Steacy Easton: For all of his rapacious ego, Kanye works better within a collaboration — this time with a dense Scott verse, and a concise, moving video from Jafa. It’s not nearly as good as “Ultralight Beam” — for which Jafa made his masterpiece, but it’s much better than Kanye alone. 

Leah Isobel: “Wash Us in the Blood” starts wide-focus, painting a portrait of American decay with a two-note siren and a lyrical set of repetitive mantras drilled into the brain. Kanye and Travis trade spots, circling around and around without ever reaching enlightenment, only encountering more cruelty. It’s really smart, compelling songcraft, which means that when Kanye breaks the meter in his last verse to talk about how we can’t trust the media and no one in the industry wants to engage with him, it feels like a cop-out, like he can’t look directly at the pain he’s conjured and has to duck into a smaller kind of anger. I do believe that the people around him only want to engage with “Calm-Ye,” and he has no reason to have faith in a media that has historically treated him as a circus act. But there’s no relationship between both sections of the song, and one compromises the other — even on record, in his own territory, he self-sabotages.

Alfred Soto: These breakbeats and woodwind samples, mixed to crowd and eventually smother listeners, deserve more than Travis Scott and its above-the-title star offer. Then the song breaks open in the last third, ending the star’s most compelling performance since 2013. The Kanye of 2010 could’ve used some of this track’s hortatory freedom. Maybe scraps from the Book of John recited enough times will make it rain after all.

Thomas Inskeep: I’m happy to hear a return to the weirdly clubby/industrial music of Yeezus, but I have less than no use for West’s religious/political bromides, and Scott has never done a single thing for me, musically. 

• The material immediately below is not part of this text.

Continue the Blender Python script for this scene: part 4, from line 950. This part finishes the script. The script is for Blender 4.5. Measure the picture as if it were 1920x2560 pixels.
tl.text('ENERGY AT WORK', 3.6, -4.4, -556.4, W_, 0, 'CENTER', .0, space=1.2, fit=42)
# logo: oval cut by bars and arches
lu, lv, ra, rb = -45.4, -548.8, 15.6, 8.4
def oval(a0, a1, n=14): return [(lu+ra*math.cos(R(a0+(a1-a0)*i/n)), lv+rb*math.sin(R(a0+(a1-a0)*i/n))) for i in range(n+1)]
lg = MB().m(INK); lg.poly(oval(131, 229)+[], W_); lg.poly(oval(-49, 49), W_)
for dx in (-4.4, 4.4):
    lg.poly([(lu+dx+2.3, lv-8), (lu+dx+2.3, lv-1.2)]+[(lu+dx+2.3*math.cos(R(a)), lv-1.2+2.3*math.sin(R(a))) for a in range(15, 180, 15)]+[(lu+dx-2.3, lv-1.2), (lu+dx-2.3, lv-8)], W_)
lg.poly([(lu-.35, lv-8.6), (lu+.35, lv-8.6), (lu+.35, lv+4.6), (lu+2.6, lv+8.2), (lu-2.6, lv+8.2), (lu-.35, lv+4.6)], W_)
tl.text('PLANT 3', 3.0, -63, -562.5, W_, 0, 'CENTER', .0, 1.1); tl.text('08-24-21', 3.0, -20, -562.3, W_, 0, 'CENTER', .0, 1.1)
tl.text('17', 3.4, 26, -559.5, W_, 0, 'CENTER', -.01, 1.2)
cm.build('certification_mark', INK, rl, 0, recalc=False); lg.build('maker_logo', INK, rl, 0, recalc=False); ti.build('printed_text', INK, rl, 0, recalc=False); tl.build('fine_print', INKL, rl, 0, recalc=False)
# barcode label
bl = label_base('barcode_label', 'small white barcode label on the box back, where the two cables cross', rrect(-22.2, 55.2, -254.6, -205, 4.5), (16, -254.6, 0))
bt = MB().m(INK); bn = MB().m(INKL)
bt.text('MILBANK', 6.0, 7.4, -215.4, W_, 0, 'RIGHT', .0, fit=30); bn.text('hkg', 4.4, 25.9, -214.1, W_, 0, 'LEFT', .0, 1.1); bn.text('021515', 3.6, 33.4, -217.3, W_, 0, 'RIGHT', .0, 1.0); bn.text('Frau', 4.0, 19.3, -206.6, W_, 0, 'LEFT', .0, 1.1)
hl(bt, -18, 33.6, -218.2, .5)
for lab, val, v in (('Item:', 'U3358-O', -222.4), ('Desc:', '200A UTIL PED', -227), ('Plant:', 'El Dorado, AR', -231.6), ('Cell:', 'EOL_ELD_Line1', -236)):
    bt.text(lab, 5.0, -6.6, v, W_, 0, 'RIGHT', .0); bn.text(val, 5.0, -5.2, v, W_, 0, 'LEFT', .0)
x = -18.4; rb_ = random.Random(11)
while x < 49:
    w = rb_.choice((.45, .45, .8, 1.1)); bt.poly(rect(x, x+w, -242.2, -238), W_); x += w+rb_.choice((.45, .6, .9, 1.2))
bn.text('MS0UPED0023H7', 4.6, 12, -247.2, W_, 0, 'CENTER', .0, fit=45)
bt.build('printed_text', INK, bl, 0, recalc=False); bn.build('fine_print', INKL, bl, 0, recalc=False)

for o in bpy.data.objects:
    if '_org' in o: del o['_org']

Katherine St Asaph: I am trying very hard, really, to apply the Azealia Banks standard of rating the music, not the person, because what Kanye’s lost in execution he hasn’t lost in imagination. Except that’s kind of hard when the track swerves into the world not letting Kanye Kanye, restarting the clock on his 90 minutes and a lot of unpopular opinions. While he doesn’t explicitly equate the right to Kanye to the genocide and slavery in the first verse, by proximity he kind of does, because that’s what he does. How do you even talk about biographical criticism here? One thing I suspect we’ll hear a lot is how “Wash Us in the Blood” sounds disturbed: troubled art from a troubled mind. That’s a real phenomenon, and the track certainly sounds less like redemption than bloodbath. It’s just hard to say which albums show it in the music industry, which compels artists to conceal their trauma and also their timelines. “Wash Us in the Blood” is the title of a song from Kanye’s Nebuchadnezzar opera, and they share the same two-note riff — in the opera, sung by choirs. It almost seems like this version came first; the opera rendition underpins a recitation from Daniel 1 featuring no blood. The opera also features Sheck Wes, over whom Travis Scott is an improvement.

Will Adams: The ever-increasing difficulty of engaging with Kanye West’s work separate from his troubling public outbursts (including the alleged spoiling of a certain upcoming election) comes to a head in “Wash Us in the Blood.” It starts off pretty good, the sturm und drang acting as a foundation for Kanye and Travis to ask God forgiveness of sins borne from systemic oppression. But then Kanye derails everything with a verse decrying critics who “don’t want Kanye to be Kanye.” And suddenly, what initially was a powerful statement shrinks to another tiresome exercise in navel-gazing.